CNN —
A 97-year-old former secretary at a Nazi concentration camp has been convicted for her role in the murder of 10,505 people during the Holocaust in what could be the last trial of its kind.
Irmgard Furchner worked from 1943 until the end of the Nazi regime in 1945 as a stenographer and typist in the Stutthof camp near Danzig in Poland occupied by the Nazis.
She was sentenced to a two-year suspended sentence on Tuesday, according to a spokesman for the court in Itzehoe, northern Germany.
Because Furchner was a juvenile at the time of the crimes, the 97-year-old’s trial was held in a juvenile court and her sentence includes juvenile probation, the court confirmed to CNN.

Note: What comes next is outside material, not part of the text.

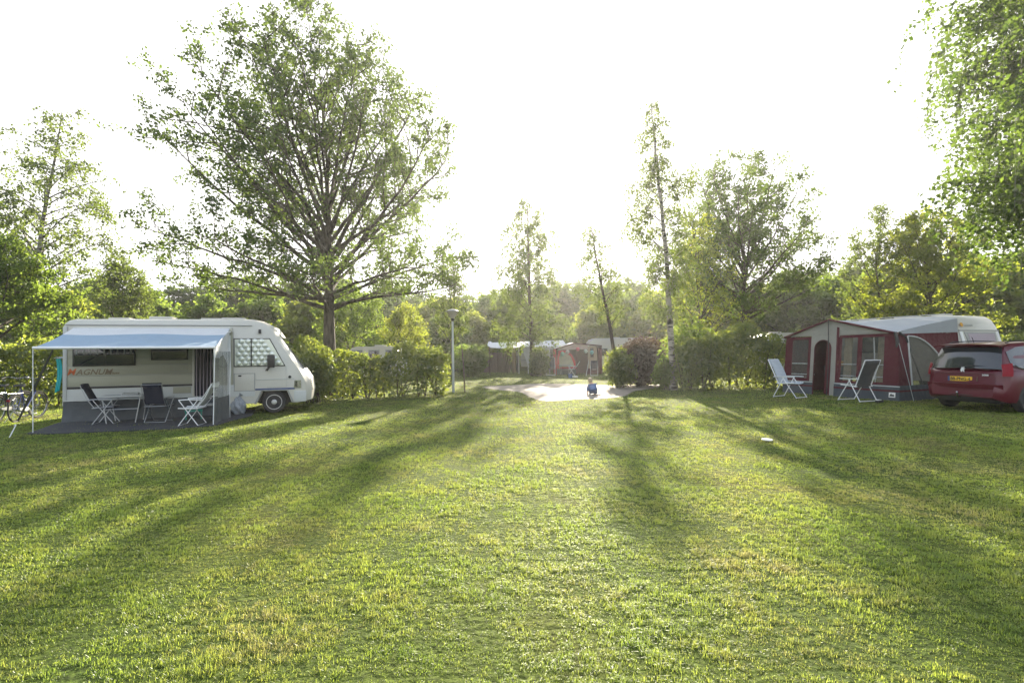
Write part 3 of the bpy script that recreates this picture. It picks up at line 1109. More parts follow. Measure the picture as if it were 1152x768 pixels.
ords = ['first', 'second', 'third', 'fourth', 'fifth', 'sixth', 'seventh']
for kd, sd_ in sorted(set((t[0], t[1]) for t in belt_tags)):
    same = sorted([t for t in belt_tags if (t[0], t[1]) == (kd, sd_)], key=lambda t: t[2])
    for q, t in enumerate(same):
        tag(t[3], kd + ' ' + sd_ + (', ' + ords[q] + ' such from the left' if len(same) > 1 else ''), 'tree', 'trees of the belt ' + sd_)

# ---- the far wood that closes the horizon
def far_wood():
    rng = np.random.RandomState(91)
    n = 90000
    a = rng.uniform(-1.15, 1.15, n)
    Y = rng.uniform(82, 100, n)
    X = Y * np.tan(a * 0.85)
    h = 8.5 * (1 + 0.16 * vnoise(np.c_[X], 17, 5) + 0.10 * vnoise(np.c_[X], 6, 6))
    z = rng.uniform(0, 1, n) * h
    P = np.c_[X, Y, z]
    V, Fq = leaf_quads(P, rng.uniform(0.6, 1.3, n) * 0.75, rng)
    o = npmesh('far_wood', V, Fq, M['oak_leaf'])
    tag(o, 'far green wood closing the horizon behind the camping field', 'wood', kind='stuff')


far_wood()

# ---- hedges and bushes
hedge('hedge', 'clipped leafy hedge running from the motorhome nose to the street lamp', 'hedge', gx(338, 18.6), gx(499, 19.9), 1.72, 1.3, 61, lsize=0.115, dens=1150, gap=0.20, lowgap=0.4,
      htop=[(0, 1.22), (0.25, 1.05), (0.32, 0.93), (0.62, 0.93), (0.72, 1.15), (0.85, 1.05), (1, 0.95)])
hedge('hedge', 'wild green hedge between the slender birch and the maroon tent', 'hedge', gx(768, 20.3), gx(880, 20.3), 2.15, 1.5, 62, lsize=0.115, dens=1150, gap=0.20,
      htop=[(0, 0.8), (0.25, 1.0), (0.6, 1.12), (0.85, 1.0), (1, 0.85)])
hedge('hedge', 'dark shaded hedge behind the bicycles and the motorhome tail', 'hedge', gx(-90, 16.6), gx(112, 18.2), 2.1, 1.6, 63, lsize=0.125, dens=800, gap=0.05)
hedge('hedge', 'low leafy hedge behind the maroon tent and the caravan', 'hedge', gx(905, 24), gx(1160, 24), 2.0, 1.4, 64, lsize=0.13, dens=600)
bush('purple_bush', 'rounded purple-brown bush beside the sand patch', 'bush', gx(722, 23.6), 1.3, 2.2, 71, leaf='purple_leaf', n=20000)
bush('purple_bush', 'olive-purple bush with bright leafy edge left of the darker purple bush', 'bush', gx(697, 22.9), 0.7, 1.7, 72, leaf='hedge_leaf', n=9000)
bush('bush', 'small green bush at the foot of the far hazy birch', 'bush', gx(606, 35.4), 0.7, 1.8, 73, n=7000, lsize=0.13)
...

Furchner went on the run weeks before her trial began, but was found by authorities several hours later. The process finally began late last year.
Tens of thousands of people were held at Stutthof camp in brutal conditions, and more than 60,000 died there, according to the United States Holocaust Memorial Museum.
Stutthof kept mainly non-Jewish Poles, according to the museum, as well as large numbers of Jews from the Polish cities of Warsaw and Bialystok and from the Nazi-occupied Baltic states.
Germany has been striving in recent years to bring the perpetrators of Nazi war crimes to justice before it is too late. Experts say, however, that only a small proportion of those involved have ever stood trial.